Verde y amarillo eran los colores que llevaban, incluso en ese momento, los votantes más extremistas de Bolsonaro que participaron en las protestas golpistas contra el resultado electoral, un movimiento que se ha ido marchitando día a día hasta el momento de escribir este artículo. Mientras tanto, se aceleró la migración de liderazgos acostumbrados al poder, que se han alejado de la órbita de Bolsonaro para volver a la de Lula. Por ejemplo, el líder de una iglesia evangélica con numerosos seguidores que había asociado el partido de Lula con el diablo, no tardó ni 48 horas en declarar que, según su interpretación de la Biblia, el deber de cualquier evangélico era rezar por Lula, algo que ya se estaba haciendo durante sus servicios.
En la base de la sociedad brasileña, es importante atraer, en la medida de lo posible, al respeto de las reglas del juego democrático –y del humanismo, en muchos casos– a la parte no extremista de los votantes que prefirieron a Bolsonaro en lugar de Lula. Al mismo tiempo, será necesario recuperar las instituciones que Bolsonaro recortó para castigar a quienes, bajo la protección del gobierno, cometieron diversos delitos, especialmente contra el orden democrático.
Si hasta las elecciones el presidente luchó por mantenerse en el poder, aunque para ello tuviera que corromper a legisladores de su base de apoyo, pisotear las reglas y descuidar las normas constitucionales, el golpe silencioso de Bolsonaro tiene un nuevo objetivo: deshacerse de las numerosas demandas que involucran al propio presidente, a su familia y a sus aliados. Es esto lo que está en juego actualmente.

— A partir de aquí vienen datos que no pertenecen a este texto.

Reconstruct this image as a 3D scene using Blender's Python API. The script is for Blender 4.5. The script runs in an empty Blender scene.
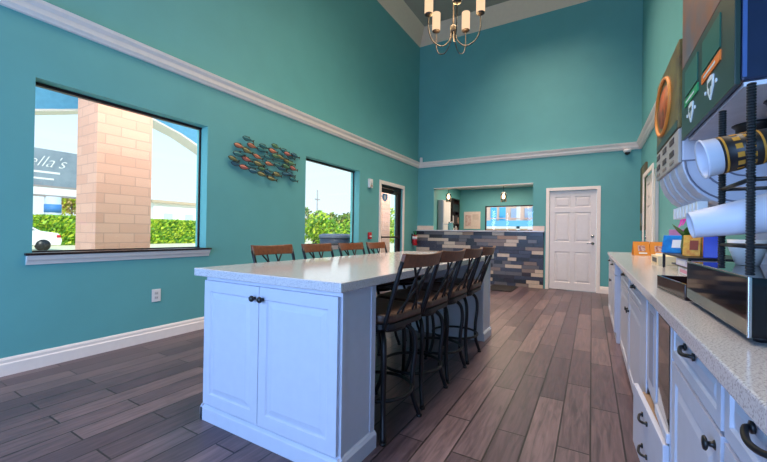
import bpy, bmesh, math, random
from mathutils import Vector, Matrix
random.seed(7)
SC = bpy.context.scene
COL = SC.collection
PI = math.pi

# ------------------------------------------------------------------ materials
MATS = {}
def lin(c):
    return tuple(((v/255)/12.92 if v/255 <= .04045 else ((v/255+.055)/1.055)**2.4) for v in c) + (1,)
def newmat(name):
    m = bpy.data.materials.new(name); m.use_nodes = True
    nt = m.node_tree; nt.nodes.clear()
    out = nt.nodes.new('ShaderNodeOutputMaterial')
    return m, nt, out
def N(nt, t, **kw):
    n = nt.nodes.new(t)
    for k, v in kw.items():
        if k in n.inputs: n.inputs[k].default_value = v
        else: setattr(n, k, v)
    return n
def mat(name, rgb, rough=.5, metal=0, var=.06, scale=18, bump=0, stretch=None, rgb2=None, coat=0, spec=.5):
    """principled surface whose colour wanders a little with a noise texture"""
    if name in MATS: return MATS[name]
    m, nt, out = newmat(name)
    b = N(nt, 'ShaderNodeBsdfPrincipled'); b.inputs['Roughness'].default_value = rough
    b.inputs['Metallic'].default_value = metal; b.inputs['Coat Weight'].default_value = coat
    b.inputs['Specular IOR Level'].default_value = spec
    tc = N(nt, 'ShaderNodeTexCoord'); mp = N(nt, 'ShaderNodeMapping')
    if stretch: mp.inputs['Scale'].default_value = stretch
    nt.links.new(tc.outputs['Object'], mp.inputs['Vector'])
    no = N(nt, 'ShaderNodeTexNoise'); no.inputs['Scale'].default_value = scale; no.inputs['Detail'].default_value = 4
    nt.links.new(mp.outputs['Vector'], no.inputs['Vector'])
    cr = N(nt, 'ShaderNodeValToRGB')
    c = lin(rgb)
    if rgb2: a, d = lin(rgb), lin(rgb2)
    else:
        a = tuple(min(1, v*(1-var)) for v in c[:3])+(1,); d = tuple(min(1, v*(1+var)) for v in c[:3])+(1,)
    cr.color_ramp.elements[0].position = .32; cr.color_ramp.elements[1].position = .68
    cr.color_ramp.elements[0].color = a; cr.color_ramp.elements[1].color = d
    nt.links.new(no.outputs['Fac'], cr.inputs['Fac']); nt.links.new(cr.outputs['Color'], b.inputs['Base Color'])
    if bump:
        bp = N(nt, 'ShaderNodeBump'); bp.inputs['Strength'].default_value = bump; bp.inputs['Distance'].default_value = .004
        nt.links.new(no.outputs['Fac'], bp.inputs['Height']); nt.links.new(bp.outputs['Normal'], b.inputs['Normal'])
    nt.links.new(b.outputs['BSDF'], out.inputs['Surface'])
    MATS[name] = m; return m
def emit(name, rgb, strength, var=.05, scale=20):
    if name in MATS: return MATS[name]
    m, nt, out = newmat(name)
    tc = N(nt, 'ShaderNodeTexCoord'); no = N(nt, 'ShaderNodeTexNoise'); no.inputs['Scale'].default_value = scale
    nt.links.new(tc.outputs['Object'], no.inputs['Vector'])
    cr = N(nt, 'ShaderNodeValToRGB'); c = lin(rgb)
    cr.color_ramp.elements[0].color = tuple(v*(1-var) for v in c[:3])+(1,); cr.color_ramp.elements[1].color = c
    nt.links.new(no.outputs['Fac'], cr.inputs['Fac'])
    e = N(nt, 'ShaderNodeEmission'); e.inputs['Strength'].default_value = strength
    nt.links.new(cr.outputs['Color'], e.inputs['Color']); nt.links.new(e.outputs['Emission'], out.inputs['Surface'])
    MATS[name] = m; return m
def glass(name, tint=(240, 248, 250)):
    """thin pane: see-through with a Fresnel sheen"""
    if name in MATS: return MATS[name]
    m, nt, out = newmat(name)
    t = N(nt, 'ShaderNodeBsdfTransparent'); t.inputs['Color'].default_value = lin(tint)
    g = N(nt, 'ShaderNodeBsdfGlossy'); g.inputs['Roughness'].default_value = .02
    f = N(nt, 'ShaderNodeLayerWeight'); pw = N(nt, 'ShaderNodeMath', operation='POWER'); pw.inputs[1].default_value = 5
    ad = N(nt, 'ShaderNodeMath', operation='MULTIPLY_ADD'); ad.inputs[1].default_value = .5; ad.inputs[2].default_value = .025
    nt.links.new(f.outputs['Facing'], pw.inputs[0]); nt.links.new(pw.outputs[0], ad.inputs[0])
    mx = N(nt, 'ShaderNodeMixShader')
    nt.links.new(ad.outputs[0], mx.inputs['Fac']); nt.links.new(t.outputs[0], mx.inputs[1]); nt.links.new(g.outputs[0], mx.inputs[2])
    nt.links.new(mx.outputs[0], out.inputs['Surface'])
    MATS[name] = m; return m

def floor_material():
    m, nt, out = newmat('plank tile floor')
    b = N(nt, 'ShaderNodeBsdfPrincipled')
    tc = N(nt, 'ShaderNodeTexCoord'); sp = N(nt, 'ShaderNodeSeparateXYZ'); cb = N(nt, 'ShaderNodeCombineXYZ')
    nt.links.new(tc.outputs['Object'], sp.inputs[0])
    off = N(nt, 'ShaderNodeMath', operation='ADD'); off.inputs[1].default_value = 20.06
    nt.links.new(sp.outputs['X'], off.inputs[0])
    off2 = N(nt, 'ShaderNodeMath', operation='ADD'); off2.inputs[1].default_value = 20.0
    nt.links.new(sp.outputs['Y'], off2.inputs[0])
    nt.links.new(off2.outputs[0], cb.inputs['X']); nt.links.new(off.outputs[0], cb.inputs['Y'])
    br = N(nt, 'ShaderNodeTexBrick'); br.offset = .37; br.offset_frequency = 2; br.squash = 1
    br.inputs['Scale'].default_value = 1; br.inputs['Brick Width'].default_value = .92; br.inputs['Row Height'].default_value = .152
    br.inputs['Mortar Size'].default_value = .0045; br.inputs['Mortar Smooth'].default_value = .1; br.inputs['Bias'].default_value = 0
    br.inputs['Color1'].default_value = lin((112, 94, 97)); br.inputs['Color2'].default_value = lin((76, 62, 70))
    br.inputs['Mortar'].default_value = lin((36, 31, 34))
    nt.links.new(cb.outputs[0], br.inputs['Vector'])
    mp = N(nt, 'ShaderNodeMapping'); mp.inputs['Scale'].default_value = (26, 2.2, 1)
    nt.links.new(tc.outputs['Object'], mp.inputs['Vector'])
    no = N(nt, 'ShaderNodeTexNoise'); no.inputs['Scale'].default_value = 1.6; no.inputs['Detail'].default_value = 8; no.inputs['Distortion'].default_value = .9
    nt.links.new(mp.outputs[0], no.inputs['Vector'])
    cr = N(nt, 'ShaderNodeValToRGB'); cr.color_ramp.elements[0].position = .3; cr.color_ramp.elements[1].position = .7
    cr.color_ramp.elements[0].color = (.52, .52, .55, 1); cr.color_ramp.elements[1].color = (1.25, 1.22, 1.22, 1)
    nt.links.new(no.outputs['Fac'], cr.inputs['Fac'])
    mx = N(nt, 'ShaderNodeMix', data_type='RGBA', blend_type='MULTIPLY'); mx.inputs['Factor'].default_value = 1
    nt.links.new(br.outputs['Color'], mx.inputs['A']); nt.links.new(cr.outputs['Color'], mx.inputs['B'])
    nt.links.new(mx.outputs['Result'], b.inputs['Base Color'])
    rr = N(nt, 'ShaderNodeMapRange'); rr.inputs['To Min'].default_value = .26; rr.inputs['To Max'].default_value = .48
    nt.links.new(no.outputs['Fac'], rr.inputs['Value']); nt.links.new(rr.outputs[0], b.inputs['Roughness'])
    bp = N(nt, 'ShaderNodeBump', invert=True); bp.inputs['Strength'].default_value = .6; bp.inputs['Distance'].default_value = .002
    nt.links.new(br.outputs['Fac'], bp.inputs['Height']); nt.links.new(bp.outputs[0], b.inputs['Normal'])
    nt.links.new(b.outputs[0], out.inputs['Surface'])
    return m
def brick_material(name, c1, c2, mortar, w=.3, h=.1):
    m, nt, out = newmat(name)
    b = N(nt, 'ShaderNodeBsdfPrincipled'); b.inputs['Roughness'].default_value = .85
    tc = N(nt, 'ShaderNodeTexCoord'); sp = N(nt, 'ShaderNodeSeparateXYZ'); cb = N(nt, 'ShaderNodeCombineXYZ')
    nt.links.new(tc.outputs['Object'], sp.inputs[0])
    ad = N(nt, 'ShaderNodeMath', operation='ADD'); nt.links.new(sp.outputs['X'], ad.inputs[0]); nt.links.new(sp.outputs['Y'], ad.inputs[1])
    a2 = N(nt, 'ShaderNodeMath', operation='ADD'); a2.inputs[1].default_value = 30; nt.links.new(ad.outputs[0], a2.inputs[0])
    nt.links.new(a2.outputs[0], cb.inputs['X']); nt.links.new(sp.outputs['Z'], cb.inputs['Y'])
    br = N(nt, 'ShaderNodeTexBrick'); br.inputs['Scale'].default_value = 1
    br.inputs['Brick Width'].default_value = w; br.inputs['Row Height'].default_value = h; br.inputs['Mortar Size'].default_value = .006
    br.inputs['Color1'].default_value = lin(c1); br.inputs['Color2'].default_value = lin(c2); br.inputs['Mortar'].default_value = lin(mortar)
    nt.links.new(cb.outputs[0], br.inputs['Vector']); nt.links.new(br.outputs['Color'], b.inputs['Base Color'])
    bp = N(nt, 'ShaderNodeBump', invert=True); bp.inputs['Strength'].default_value = .5; bp.inputs['Distance'].default_value = .006
    nt.links.new(br.outputs['Fac'], bp.inputs['Height']); nt.links.new(bp.outputs[0], b.inputs['Normal'])
    nt.links.new(b.outputs[0], out.inputs['Surface'])
    return m
def quartz_material():
    m, nt, out = newmat('white speckled quartz')
    b = N(nt, 'ShaderNodeBsdfPrincipled'); b.inputs['Roughness'].default_value = .14
    tc = N(nt, 'ShaderNodeTexCoord')
    v = N(nt, 'ShaderNodeTexNoise'); v.inputs['Scale'].default_value = 260; v.inputs['Detail'].default_value = 3
    nt.links.new(tc.outputs['Object'], v.inputs['Vector'])
    cr = N(nt, 'ShaderNodeValToRGB'); e = cr.color_ramp.elements
    e[0].position = .34; e[0].color = lin((152, 147, 150)); e[1].position = .5; e[1].color = lin((200, 196, 200))
    nt.links.new(v.outputs['Fac'], cr.inputs['Fac']); nt.links.new(cr.outputs['Color'], b.inputs['Base Color'])
    nt.links.new(b.outputs[0], out.inputs['Surface'])
    return m

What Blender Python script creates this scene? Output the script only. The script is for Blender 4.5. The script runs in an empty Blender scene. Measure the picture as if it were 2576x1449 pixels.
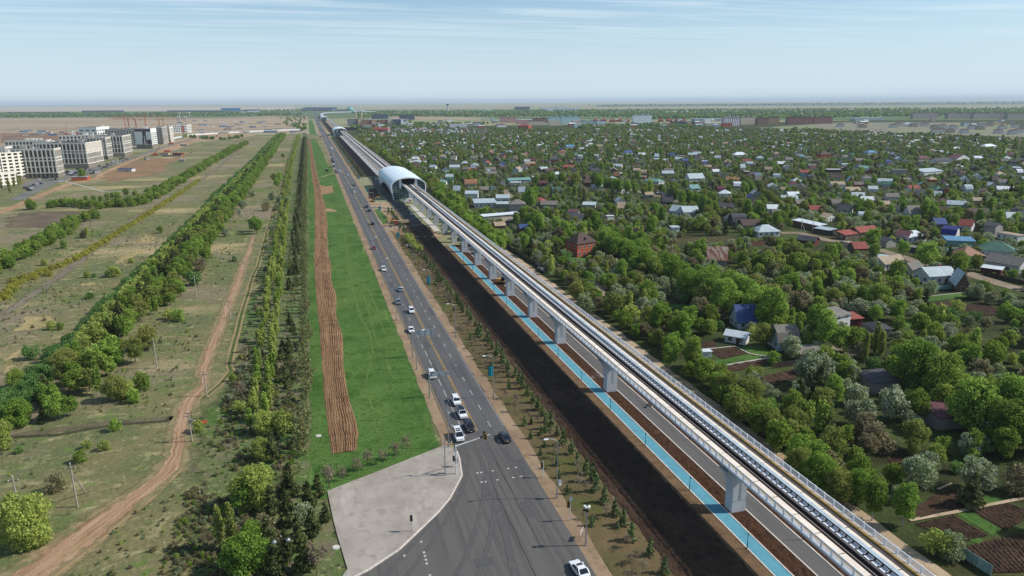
import bpy, math, random
import numpy as np
from mathutils import Vector, Matrix
R = random.Random(11)
sc = bpy.context.scene
COL = sc.collection
rad = math.radians
# ------------------------------------------------------------------ camera
H = 70.0; FOC = 1780.0; CX, CY = 1288.0, 724.5
PITCH = math.atan((CY - 254.5) / FOC); ROLL = rad(0.29); YAW = rad(15.57)
_f = Vector((math.sin(YAW) * math.cos(PITCH), math.cos(YAW) * math.cos(PITCH), -math.sin(PITCH)))
_r = Vector((math.cos(YAW), -math.sin(YAW), 0)); _u = _r.cross(_f)
CR_, SR_ = math.cos(ROLL), math.sin(ROLL)
_r, _u = CR_ * _r - SR_ * _u, SR_ * _r + CR_ * _u
cd = bpy.data.cameras.new('camera'); cam = bpy.data.objects.new('camera', cd); COL.objects.link(cam)
cd.sensor_width = 36; cd.lens = FOC / 2576 * 36; cd.clip_start = 1; cd.clip_end = 200000
m = Matrix((_r, _u, -_f)).transposed().to_4x4(); m.translation = (0, 0, H); cam.matrix_world = m
sc.camera = cam
# survey of the photograph: picture point -> point on the ground of the place
CROP = dict(F=(0, 0, 1.5528), A0=(0,350,.3882),A1=(900,350,.3882),A2=(1800,350,.3882),A3=(2600,350,.5435),B0=(0,800,.4831),B1=(900,800,.4831),
 B2=(1800,800,.4831),B3=(2700,900,.5047),C0=(0,1450,.552),C1=(1100,1450,.552),C2=(2000,1450,.552),C3=(2900,1450,.5522),D0=(1440,620,.1932),
 D1=(1150,380,.1794),D2=(0,450,.2070),D3=(400,400,.2070),D4=(1700,1500,.2070),D5=(2700,1750,.3106),D6=(3200,800,.3106),D7=(2600,780,.3244),E0=(1150,520,.1794),E1=(2500,400,.5823),G0=(900,1250,.6897))
def at(c, x, y, z=0.0):
    a, b, s = CROP[c]; x = (a + x * s) / 1.5528; y = (b + y * s) / 1.5528
    d = (x - CX) / FOC * _r - (y - CY) / FOC * _u + _f
    t = (z - H) / d.z
    return (d.x * t, d.y * t)
def px(X, Y, Z=0.0):
    v = Vector((X, Y, Z - H)); c = v.dot(_f)
    return (CX + FOC * v.dot(_r) / c, CY - FOC * v.dot(_u) / c, c)
def hat(c, x, y, yt):          # height of an upright whose foot is at (x, y) and top at row yt
    p = at(c, x, y); a, b, s = CROP[c]; Y = (b + yt * s) / 1.5528; lo, hi = 0, 69
    for _ in range(40):
        mid = (lo + hi) / 2
        if px(p[0], p[1], mid)[1] > Y: lo = mid
        else: hi = mid
    return lo
# ------------------------------------------------------------------ helpers
class MB:
    def __init__(s): s.v = []; s.f = []; s.m = []
    def add(s, vs, fs, mi=0):
        o = len(s.v); s.v += [tuple(p) for p in vs]; s.f += [tuple(i + o for i in f) for f in fs]; s.m += [mi] * len(fs); return s
    def box(s, c, d, mi=0, rz=0, top=None):
        hx, hy, hz = d[0] / 2, d[1] / 2, d[2] / 2; tx, ty = top if top else (1, 1)
        P = [(-hx,-hy,-hz),(hx,-hy,-hz),(hx,hy,-hz),(-hx,hy,-hz),(-hx*tx,-hy*ty,hz),(hx*tx,-hy*ty,hz),(hx*tx,hy*ty,hz),(-hx*tx,hy*ty,hz)]
        cs, sn = math.cos(rz), math.sin(rz)
        return s.add([(c[0] + x * cs - y * sn, c[1] + x * sn + y * cs, c[2] + z) for x, y, z in P],
                     [(0,3,2,1),(4,5,6,7),(0,1,5,4),(1,2,6,5),(2,3,7,6),(3,0,4,7)], mi)
    def span(s, x0, x1, y0, y1, z0, z1, mi=0): return s.box(((x0+x1)/2, (y0+y1)/2, (z0+z1)/2), (x1-x0, y1-y0, z1-z0), mi)
    def tube(s, p, q, r0, r1=None, n=6, mi=0):
        p, q = Vector(p), Vector(q); r1 = r0 if r1 is None else r1; d = (q - p).normalized()
        a = d.orthogonal().normalized(); b = d.cross(a)
        V = [p + r0 * (math.cos(2*math.pi*i/n) * a + math.sin(2*math.pi*i/n) * b) for i in range(n)] + \
            [q + r1 * (math.cos(2*math.pi*i/n) * a + math.sin(2*math.pi*i/n) * b) for i in range(n)]
        return s.add(V, [(i, (i+1) % n, n + (i+1) % n, n + i) for i in range(n)] + [tuple(range(n))[::-1], tuple(range(n, 2*n))], mi)
    def path(s, pts, r, n=6, mi=0):
        for a, b in zip(pts, pts[1:]): s.tube(a, b, r, r, n, mi)
        return s
    def prism(s, poly, z0, z1, mi=0):
        n = len(poly); return s.add([(x, y, z0) for x, y in poly] + [(x, y, z1) for x, y in poly],
            [(i, (i+1) % n, n + (i+1) % n, n + i) for i in range(n)] + [tuple(range(n))[::-1], tuple(range(n, 2*n))], mi)
    def lathe(s, prof, n=12, c=(0, 0, 0), mi=0):
        V = [(c[0] + r * math.cos(2*math.pi*i/n), c[1] + r * math.sin(2*math.pi*i/n), c[2] + z) for r, z in prof for i in range(n)]
        k = len(prof); return s.add(V, [(j*n+i, j*n+(i+1) % n, (j+1)*n+(i+1) % n, (j+1)*n+i) for j in range(k-1) for i in range(n)] + [tuple(range((k-1)*n, k*n))], mi)
    def ext(s, prof, x0, x1, mi=0):      # profile in (y, z) extruded along x
        n = len(prof); return s.add([(x0, y, z) for y, z in prof] + [(x1, y, z) for y, z in prof],
            [(i, (i+1) % n, n + (i+1) % n, n + i) for i in range(n)] + [tuple(range(n))[::-1], tuple(range(n, 2*n))], mi)
    def mesh(s, name, mats):
        me = bpy.data.meshes.new(name); me.from_pydata(s.v, [], s.f)
        for mm in (mats if isinstance(mats, (list, tuple)) else [mats]): me.materials.append(mm)
        if any(s.m): me.polygons.foreach_set('material_index', s.m)
        me.update(); return me
    def build(s, name, mats, parent=None): return obj(name, s.mesh(name, mats), parent)
def obj(name, me, parent=None, loc=(0, 0, 0), rz=0):
    o = bpy.data.objects.new(name, me); COL.objects.link(o); o.parent = parent; o.location = loc; o.rotation_euler = (0, 0, rz); return o
def tag(o, label=None, cat=None, group=None, kind=None):
    if label: o['label'] = label
    if cat: o['category'] = cat
    if group: o['group'] = group
    if kind: o['kind'] = kind
    return o
def thing(name, label, cat, loc=(0, 0, 0), rz=0, group=None):
    o = bpy.data.objects.new(name, None); COL.objects.link(o); o.location = loc; o.rotation_euler = (0, 0, rz); o.empty_display_size = .5
    return tag(o, label, cat, group)
def struct(o): o['kind'] = 'structure'; return o
def dup(o, loc=None, rz=None, label=None, parent=None, scale=None):
    c = o.copy(); COL.objects.link(c); c.parent = parent
    if loc is not None: c.location = loc
    if rz is not None: c.rotation_euler = (0, 0, rz)
    if scale is not None: c.scale = scale if isinstance(scale, tuple) else (scale,) * 3
    if label: c['label'] = label
    for ch in o.children: dup(ch, parent=c)
    return c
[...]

Todavía aparecerán muchas situaciones que involucren a Bolsonaro, a sus hijos y aliados, y eso es lo que le preocupa en este momento. Persiste en su velado apoyo al golpismo con la única preocupación de negociar todo lo posible para que se le conceda la amnistía y el indulto. Al igual que se reforzó la legitimidad de las urnas el pasado 30 de noviembre, es importante que la sociedad redoble su apoyo mayoritario al Estado democrático de derecho. Una de las formas de hacerlo es exigir que quienes cometieron delitos sean juzgados y castigados por la ley.